Records with scene code:
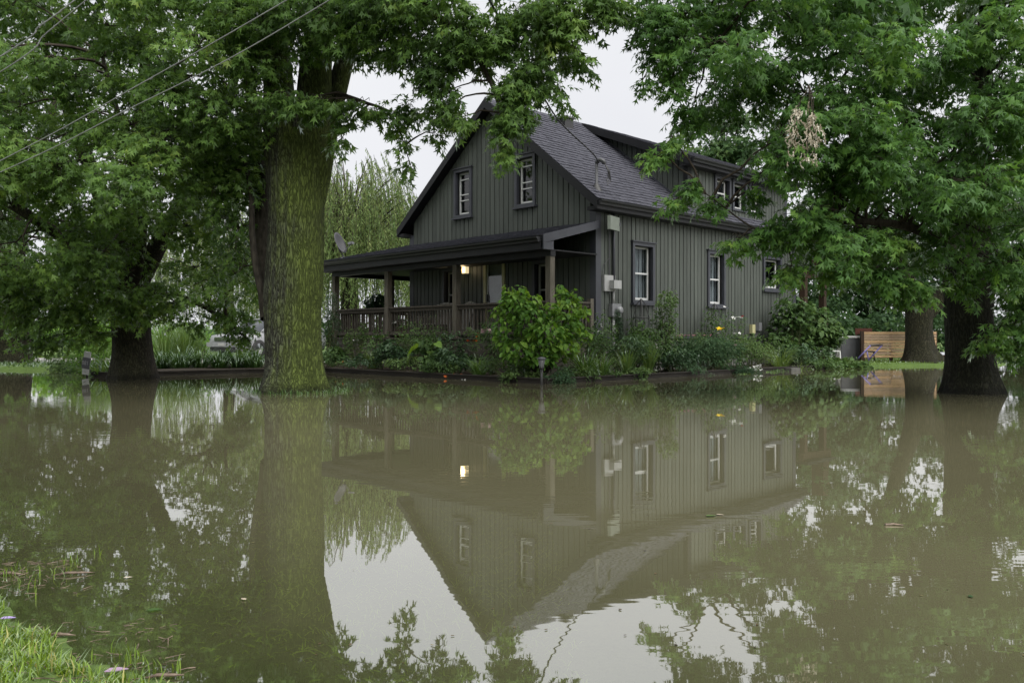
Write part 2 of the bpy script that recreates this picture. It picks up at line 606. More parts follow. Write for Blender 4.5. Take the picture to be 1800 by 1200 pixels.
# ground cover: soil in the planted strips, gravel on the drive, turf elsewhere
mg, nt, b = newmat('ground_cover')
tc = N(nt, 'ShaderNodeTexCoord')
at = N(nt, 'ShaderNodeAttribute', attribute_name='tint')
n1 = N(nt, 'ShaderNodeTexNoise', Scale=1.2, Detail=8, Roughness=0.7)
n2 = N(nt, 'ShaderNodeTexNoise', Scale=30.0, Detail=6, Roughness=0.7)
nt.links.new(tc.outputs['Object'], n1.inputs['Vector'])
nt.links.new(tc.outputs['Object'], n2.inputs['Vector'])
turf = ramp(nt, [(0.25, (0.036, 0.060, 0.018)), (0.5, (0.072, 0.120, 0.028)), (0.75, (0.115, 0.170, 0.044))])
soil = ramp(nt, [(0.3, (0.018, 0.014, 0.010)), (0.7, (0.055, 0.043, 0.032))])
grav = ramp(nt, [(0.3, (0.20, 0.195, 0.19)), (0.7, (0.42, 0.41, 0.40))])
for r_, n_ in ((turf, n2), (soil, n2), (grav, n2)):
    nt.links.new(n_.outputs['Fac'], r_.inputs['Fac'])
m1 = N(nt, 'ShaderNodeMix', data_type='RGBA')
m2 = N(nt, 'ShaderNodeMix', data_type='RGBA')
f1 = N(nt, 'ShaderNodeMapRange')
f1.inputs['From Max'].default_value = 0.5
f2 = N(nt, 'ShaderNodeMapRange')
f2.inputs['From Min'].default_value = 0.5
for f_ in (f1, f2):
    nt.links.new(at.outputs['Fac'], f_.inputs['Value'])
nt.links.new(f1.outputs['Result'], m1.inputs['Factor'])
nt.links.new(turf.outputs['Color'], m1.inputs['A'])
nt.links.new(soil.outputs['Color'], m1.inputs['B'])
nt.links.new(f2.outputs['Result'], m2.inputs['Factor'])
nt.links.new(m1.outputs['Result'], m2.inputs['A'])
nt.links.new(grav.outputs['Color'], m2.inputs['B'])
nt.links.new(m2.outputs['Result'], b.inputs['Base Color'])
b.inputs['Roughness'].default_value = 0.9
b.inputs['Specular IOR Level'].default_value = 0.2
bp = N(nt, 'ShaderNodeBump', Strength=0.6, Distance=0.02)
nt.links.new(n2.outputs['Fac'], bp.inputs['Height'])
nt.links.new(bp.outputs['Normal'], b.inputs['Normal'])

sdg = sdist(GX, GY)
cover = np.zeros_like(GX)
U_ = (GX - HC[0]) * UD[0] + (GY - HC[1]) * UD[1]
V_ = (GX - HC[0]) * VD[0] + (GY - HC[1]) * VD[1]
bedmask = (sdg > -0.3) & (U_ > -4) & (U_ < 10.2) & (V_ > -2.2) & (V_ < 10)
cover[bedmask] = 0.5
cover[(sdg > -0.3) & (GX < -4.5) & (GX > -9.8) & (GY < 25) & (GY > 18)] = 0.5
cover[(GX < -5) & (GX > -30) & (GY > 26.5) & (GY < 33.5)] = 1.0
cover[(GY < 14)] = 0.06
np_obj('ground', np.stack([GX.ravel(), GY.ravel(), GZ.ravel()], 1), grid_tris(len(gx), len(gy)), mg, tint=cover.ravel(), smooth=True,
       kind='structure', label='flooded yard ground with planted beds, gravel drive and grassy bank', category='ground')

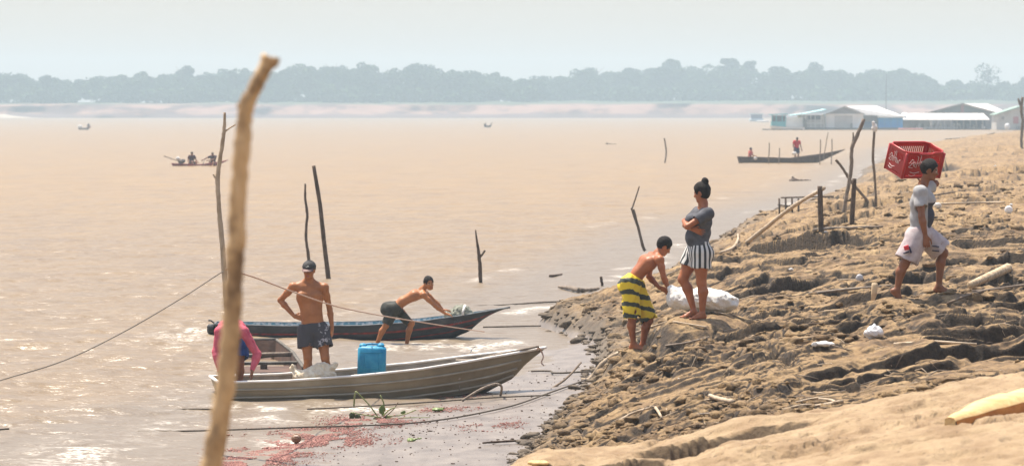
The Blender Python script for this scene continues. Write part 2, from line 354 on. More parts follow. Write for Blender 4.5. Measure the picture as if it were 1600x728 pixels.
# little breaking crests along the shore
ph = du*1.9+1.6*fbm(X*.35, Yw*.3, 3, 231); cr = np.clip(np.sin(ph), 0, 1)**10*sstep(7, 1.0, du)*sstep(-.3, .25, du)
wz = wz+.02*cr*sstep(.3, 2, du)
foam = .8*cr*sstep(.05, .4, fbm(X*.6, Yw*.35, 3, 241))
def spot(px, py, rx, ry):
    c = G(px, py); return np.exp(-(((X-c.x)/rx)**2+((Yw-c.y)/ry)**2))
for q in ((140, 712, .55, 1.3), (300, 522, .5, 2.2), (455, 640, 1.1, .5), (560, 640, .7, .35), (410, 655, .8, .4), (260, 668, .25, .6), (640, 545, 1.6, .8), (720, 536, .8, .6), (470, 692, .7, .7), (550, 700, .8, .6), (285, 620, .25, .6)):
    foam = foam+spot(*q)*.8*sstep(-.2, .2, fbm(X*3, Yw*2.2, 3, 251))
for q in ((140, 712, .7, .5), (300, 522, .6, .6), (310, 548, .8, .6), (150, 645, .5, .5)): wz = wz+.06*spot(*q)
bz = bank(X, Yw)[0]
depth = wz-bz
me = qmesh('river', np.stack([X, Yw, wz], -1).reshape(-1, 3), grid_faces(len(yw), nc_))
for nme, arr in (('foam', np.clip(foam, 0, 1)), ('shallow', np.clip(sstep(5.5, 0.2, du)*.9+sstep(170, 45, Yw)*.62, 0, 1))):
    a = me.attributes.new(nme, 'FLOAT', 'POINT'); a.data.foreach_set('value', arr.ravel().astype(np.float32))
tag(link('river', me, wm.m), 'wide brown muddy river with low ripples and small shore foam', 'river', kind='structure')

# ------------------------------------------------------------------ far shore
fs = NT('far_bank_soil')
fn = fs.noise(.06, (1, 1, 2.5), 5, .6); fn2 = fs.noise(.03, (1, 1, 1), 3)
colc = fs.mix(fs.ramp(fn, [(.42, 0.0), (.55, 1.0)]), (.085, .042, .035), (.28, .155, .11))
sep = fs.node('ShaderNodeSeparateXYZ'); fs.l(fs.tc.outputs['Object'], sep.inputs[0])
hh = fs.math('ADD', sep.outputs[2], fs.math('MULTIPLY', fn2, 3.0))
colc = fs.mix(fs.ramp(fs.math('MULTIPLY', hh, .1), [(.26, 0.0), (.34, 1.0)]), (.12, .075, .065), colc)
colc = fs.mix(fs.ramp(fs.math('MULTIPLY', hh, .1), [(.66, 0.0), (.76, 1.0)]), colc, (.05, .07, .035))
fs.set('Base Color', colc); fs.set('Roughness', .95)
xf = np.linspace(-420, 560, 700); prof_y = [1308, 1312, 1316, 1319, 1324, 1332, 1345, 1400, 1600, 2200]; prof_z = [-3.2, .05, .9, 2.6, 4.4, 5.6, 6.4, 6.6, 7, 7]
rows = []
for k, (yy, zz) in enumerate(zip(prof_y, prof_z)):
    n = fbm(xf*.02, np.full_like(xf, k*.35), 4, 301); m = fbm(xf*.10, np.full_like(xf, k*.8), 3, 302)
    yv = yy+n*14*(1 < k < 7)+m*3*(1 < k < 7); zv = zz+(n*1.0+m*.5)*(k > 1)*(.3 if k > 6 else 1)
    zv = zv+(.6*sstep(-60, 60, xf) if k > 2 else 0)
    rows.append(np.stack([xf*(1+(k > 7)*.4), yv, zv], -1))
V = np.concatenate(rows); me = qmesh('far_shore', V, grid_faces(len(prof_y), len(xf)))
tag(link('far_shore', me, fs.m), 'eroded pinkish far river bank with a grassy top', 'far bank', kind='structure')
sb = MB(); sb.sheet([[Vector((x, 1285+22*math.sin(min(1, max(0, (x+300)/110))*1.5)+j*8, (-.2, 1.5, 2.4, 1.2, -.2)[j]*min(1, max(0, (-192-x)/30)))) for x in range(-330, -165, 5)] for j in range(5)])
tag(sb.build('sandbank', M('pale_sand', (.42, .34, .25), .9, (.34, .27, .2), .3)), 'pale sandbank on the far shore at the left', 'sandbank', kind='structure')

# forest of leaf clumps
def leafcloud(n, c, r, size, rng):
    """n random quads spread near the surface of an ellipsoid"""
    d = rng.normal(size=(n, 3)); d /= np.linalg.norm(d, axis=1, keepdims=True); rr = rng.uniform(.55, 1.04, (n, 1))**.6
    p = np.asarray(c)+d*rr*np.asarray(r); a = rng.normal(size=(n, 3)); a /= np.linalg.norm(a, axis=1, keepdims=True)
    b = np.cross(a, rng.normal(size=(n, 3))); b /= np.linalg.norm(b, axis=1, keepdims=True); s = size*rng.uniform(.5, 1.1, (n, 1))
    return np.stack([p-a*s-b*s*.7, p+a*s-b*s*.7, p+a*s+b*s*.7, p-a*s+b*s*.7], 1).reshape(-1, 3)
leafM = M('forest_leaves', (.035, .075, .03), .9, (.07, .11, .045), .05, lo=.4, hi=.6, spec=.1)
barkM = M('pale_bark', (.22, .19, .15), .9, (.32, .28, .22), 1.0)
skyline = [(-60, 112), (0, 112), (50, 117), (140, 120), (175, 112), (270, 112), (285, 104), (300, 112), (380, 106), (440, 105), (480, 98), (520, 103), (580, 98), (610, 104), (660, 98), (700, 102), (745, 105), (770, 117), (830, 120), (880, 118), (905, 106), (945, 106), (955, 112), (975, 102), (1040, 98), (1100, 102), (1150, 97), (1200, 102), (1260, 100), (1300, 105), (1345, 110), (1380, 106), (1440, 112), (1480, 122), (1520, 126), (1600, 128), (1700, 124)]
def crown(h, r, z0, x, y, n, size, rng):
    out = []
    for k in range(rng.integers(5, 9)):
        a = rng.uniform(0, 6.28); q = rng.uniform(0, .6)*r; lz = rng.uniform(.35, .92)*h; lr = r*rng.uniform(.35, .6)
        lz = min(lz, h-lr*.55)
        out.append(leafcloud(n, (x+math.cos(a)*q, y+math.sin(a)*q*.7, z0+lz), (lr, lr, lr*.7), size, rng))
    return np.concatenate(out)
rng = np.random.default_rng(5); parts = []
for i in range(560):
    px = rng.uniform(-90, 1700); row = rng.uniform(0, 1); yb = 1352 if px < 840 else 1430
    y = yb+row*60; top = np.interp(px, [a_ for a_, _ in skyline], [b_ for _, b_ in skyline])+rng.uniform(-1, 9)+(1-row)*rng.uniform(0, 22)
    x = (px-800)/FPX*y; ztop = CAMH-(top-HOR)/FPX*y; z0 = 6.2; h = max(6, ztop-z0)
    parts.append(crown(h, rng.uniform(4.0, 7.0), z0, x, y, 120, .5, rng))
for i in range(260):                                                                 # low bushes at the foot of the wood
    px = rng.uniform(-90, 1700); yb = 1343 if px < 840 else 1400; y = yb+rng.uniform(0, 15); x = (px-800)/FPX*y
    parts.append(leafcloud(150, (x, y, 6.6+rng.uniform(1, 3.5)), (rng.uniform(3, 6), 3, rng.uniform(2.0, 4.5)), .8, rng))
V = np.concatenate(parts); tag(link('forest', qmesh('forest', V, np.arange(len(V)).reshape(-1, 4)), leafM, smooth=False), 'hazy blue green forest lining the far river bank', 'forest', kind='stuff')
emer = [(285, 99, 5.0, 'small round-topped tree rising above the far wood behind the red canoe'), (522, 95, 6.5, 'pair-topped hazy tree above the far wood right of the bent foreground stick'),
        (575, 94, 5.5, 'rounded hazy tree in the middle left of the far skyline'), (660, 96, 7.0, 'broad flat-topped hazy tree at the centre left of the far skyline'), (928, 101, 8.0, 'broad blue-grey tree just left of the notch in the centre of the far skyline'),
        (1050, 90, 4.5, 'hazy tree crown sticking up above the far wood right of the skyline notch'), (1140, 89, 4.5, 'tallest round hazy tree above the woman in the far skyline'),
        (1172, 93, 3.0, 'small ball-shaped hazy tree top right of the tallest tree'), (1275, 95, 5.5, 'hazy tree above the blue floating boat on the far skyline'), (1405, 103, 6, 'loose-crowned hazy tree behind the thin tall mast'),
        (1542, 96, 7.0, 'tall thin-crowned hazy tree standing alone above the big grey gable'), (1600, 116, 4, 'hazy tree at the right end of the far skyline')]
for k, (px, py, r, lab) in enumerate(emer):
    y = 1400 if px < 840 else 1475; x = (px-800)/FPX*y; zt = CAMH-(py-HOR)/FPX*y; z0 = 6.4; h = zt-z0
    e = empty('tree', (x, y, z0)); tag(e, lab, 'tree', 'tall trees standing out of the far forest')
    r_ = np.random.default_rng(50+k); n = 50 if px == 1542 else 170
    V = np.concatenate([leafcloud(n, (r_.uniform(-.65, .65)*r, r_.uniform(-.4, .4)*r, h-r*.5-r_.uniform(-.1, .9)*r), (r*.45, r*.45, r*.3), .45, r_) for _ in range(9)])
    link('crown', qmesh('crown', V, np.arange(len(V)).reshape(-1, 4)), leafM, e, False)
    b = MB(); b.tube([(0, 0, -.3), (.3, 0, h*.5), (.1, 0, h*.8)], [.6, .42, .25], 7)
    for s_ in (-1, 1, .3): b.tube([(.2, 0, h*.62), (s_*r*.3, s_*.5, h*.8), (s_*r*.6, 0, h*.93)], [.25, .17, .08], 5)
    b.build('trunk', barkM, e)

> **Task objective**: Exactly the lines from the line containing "The Blender Python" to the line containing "tag(link('river', me, wm.m), 'wide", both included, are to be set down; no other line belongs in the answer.

> **Exercise solution**:
The Blender Python script for this scene continues. Write part 2, from line 354 on. More parts follow. Write for Blender 4.5. Measure the picture as if it were 1600x728 pixels.
# little breaking crests along the shore
ph = du*1.9+1.6*fbm(X*.35, Yw*.3, 3, 231); cr = np.clip(np.sin(ph), 0, 1)**10*sstep(7, 1.0, du)*sstep(-.3, .25, du)
wz = wz+.02*cr*sstep(.3, 2, du)
foam = .8*cr*sstep(.05, .4, fbm(X*.6, Yw*.35, 3, 241))
def spot(px, py, rx, ry):
    c = G(px, py); return np.exp(-(((X-c.x)/rx)**2+((Yw-c.y)/ry)**2))
for q in ((140, 712, .55, 1.3), (300, 522, .5, 2.2), (455, 640, 1.1, .5), (560, 640, .7, .35), (410, 655, .8, .4), (260, 668, .25, .6), (640, 545, 1.6, .8), (720, 536, .8, .6), (470, 692, .7, .7), (550, 700, .8, .6), (285, 620, .25, .6)):
    foam = foam+spot(*q)*.8*sstep(-.2, .2, fbm(X*3, Yw*2.2, 3, 251))
for q in ((140, 712, .7, .5), (300, 522, .6, .6), (310, 548, .8, .6), (150, 645, .5, .5)): wz = wz+.06*spot(*q)
bz = bank(X, Yw)[0]
depth = wz-bz
me = qmesh('river', np.stack([X, Yw, wz], -1).reshape(-1, 3), grid_faces(len(yw), nc_))
for nme, arr in (('foam', np.clip(foam, 0, 1)), ('shallow', np.clip(sstep(5.5, 0.2, du)*.9+sstep(170, 45, Yw)*.62, 0, 1))):
    a = me.attributes.new(nme, 'FLOAT', 'POINT'); a.data.foreach_set('value', arr.ravel().astype(np.float32))
tag(link('river', me, wm.m), 'wide brown muddy river with low ripples and small shore foam', 'river', kind='structure')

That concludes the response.